Some Jewish thinkers are drawing parallels between current Islamic terrorism and other evil movements that have targeted Jews, from the biblical Amalekites to the Nazis.
Rabbi Norman Lamm, president of Yeshiva University, said, “Just as there can be no compromises with Amalek, there can’t be any compromise with terrorists.”
Cynthia Ozick, a novelist and essayist, raised comparisons to the Holocaust.
“No one gave a damn when suicide bombers were blowing up pizza parlors — the world shrugged at it,” Ozick said. “The history of ignoring the Jews of Europe is being repeated right now. Because when it was only the Jews, nations shrugged.

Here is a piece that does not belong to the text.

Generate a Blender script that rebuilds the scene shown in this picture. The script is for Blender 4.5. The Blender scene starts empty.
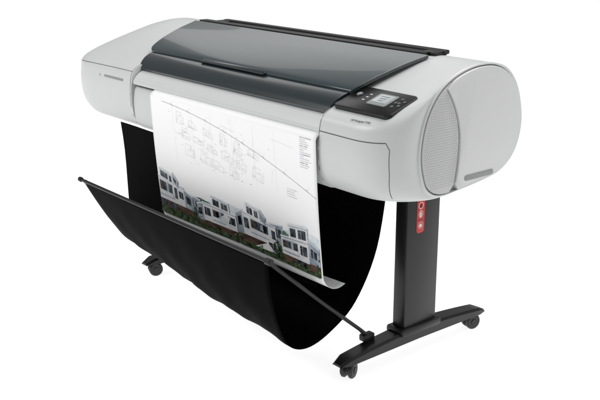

Then Nazis came and engulfed the world in fire.”
Like Ozick, Rabbi David Wolpe of Sinai Temple in Los Angeles, said Jewish history teaches that “evil is real,” and that the global terrorism threat is one that first struck Jews and is now spreading.
“We know this enemy — we saw it at Sbarro’s and the Dolphinarium,” Wolpe said, referring to the Jerusalem pizzeria and Tel Aviv nightclub that were attacked by Palestinian suicide bombers earlier this year.
“We’re the ones who ought to be warning the world that this is a really serious struggle,” he said.
While several people interviewed urged Americans to defend the rights and safety of Arab- and Muslim-Americans, some expressed disappointment that Arab- and Muslim-Americans have been unwilling to denounce terrorism targeting Jews in Israel.
Yeshiva University’s Lamm said that, until the Sept. 11 attacks there was no public Muslim voice arguing for moderation and that even in the aftermath of terror, Muslim and Arab groups have not condemned suicide bombings targeting Israeli civilians.
Muslims “don’t have to support the ‘Israeli occupation,’ but they have to prove themselves in the sense of developing a core of Islamic thinkers, clergymen and academicians who without agreeing to Israel and its policies will condemn terrorism — whether in the United States, Israel or elsewhere,” Lamm said.